Bahkan selama proses persidangan, Smaryyo, menilai Jaksa Penuntut Umum (JPU) tidak pernah menghadirkan barang bukti yang dimaksud berupa mesin pencetakan barang produksi.
Begitu juga dengan bukti lainnya, JPU tidak pernah memperlihatkan bukti transaksi penjualan barang dari terdakwa.
“Sehingga jelas terdakwa tidak pernah memperoleh keuntungan dan hal ini tidak dipertimbangkan oleh Majelis Hakim dalam memberikan putusan,” kata Smaryyo yang didampingi kuasa hukum lainnya, Suprianto Tahumang dan Marhaendra Sangian.
Lanjutnya, berdasarkan data dari jalannya persidangan, melalui kuasa hukumnya Amoy akan melakukan banding atas putusan majelis hakim.
“Jadi berdasarkan dengan putusan yang dijatuhkan oleh Majelis Hakim Pengadilan Negeri Manado terhadap terdakwa, kami selaku Penasehat Hukum terdakwa akan mengajukan upaya hukum Banding Ke Pengadilan Tinggi Manado,” ucap Smaryyo.
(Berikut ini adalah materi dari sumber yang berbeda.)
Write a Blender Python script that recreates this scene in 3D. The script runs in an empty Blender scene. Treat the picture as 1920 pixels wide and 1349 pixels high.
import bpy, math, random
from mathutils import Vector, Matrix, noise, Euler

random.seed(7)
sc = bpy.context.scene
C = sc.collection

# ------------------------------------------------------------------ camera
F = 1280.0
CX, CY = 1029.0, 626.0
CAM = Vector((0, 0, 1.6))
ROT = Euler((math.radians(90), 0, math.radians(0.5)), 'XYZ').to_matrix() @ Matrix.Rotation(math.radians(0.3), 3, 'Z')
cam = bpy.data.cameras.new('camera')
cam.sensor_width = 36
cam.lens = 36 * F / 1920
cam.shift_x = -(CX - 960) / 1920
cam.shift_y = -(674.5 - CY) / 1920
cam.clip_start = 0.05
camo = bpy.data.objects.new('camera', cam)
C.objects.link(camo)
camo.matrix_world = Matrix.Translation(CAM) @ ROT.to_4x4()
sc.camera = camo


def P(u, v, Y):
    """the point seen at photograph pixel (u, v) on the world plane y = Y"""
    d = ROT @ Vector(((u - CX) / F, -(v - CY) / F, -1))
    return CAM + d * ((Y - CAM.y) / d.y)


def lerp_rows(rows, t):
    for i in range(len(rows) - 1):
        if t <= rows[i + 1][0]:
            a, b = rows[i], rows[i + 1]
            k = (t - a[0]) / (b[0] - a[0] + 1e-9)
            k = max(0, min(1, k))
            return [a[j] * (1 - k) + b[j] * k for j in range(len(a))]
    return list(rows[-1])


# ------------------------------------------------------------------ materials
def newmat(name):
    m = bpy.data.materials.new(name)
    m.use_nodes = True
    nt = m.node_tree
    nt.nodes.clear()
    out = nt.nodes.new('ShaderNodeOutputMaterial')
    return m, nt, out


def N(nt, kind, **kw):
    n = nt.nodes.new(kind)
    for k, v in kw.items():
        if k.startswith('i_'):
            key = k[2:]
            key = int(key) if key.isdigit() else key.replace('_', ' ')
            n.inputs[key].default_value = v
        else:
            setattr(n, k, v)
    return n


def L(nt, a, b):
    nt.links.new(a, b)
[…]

Hal itu sesuai dengan ketentuan Pasal 67 KUHAP di mana terdakwa atau penasehat hukumnya diberikan hak oleh undang-undang untuk mengajukan upaya hukum banding jika tidak puas dengan putusan pengadilan tingkat pertama.
“Beberapa hari ke depan kami akan mengajukan banding setelah Salinan Putusan sudah kami terima, karena masih ada tenggang waktu 7 hari sesuai dengan KUHAP terhitung sejak putusan dijatuhkan,” pungkas Smaryyo.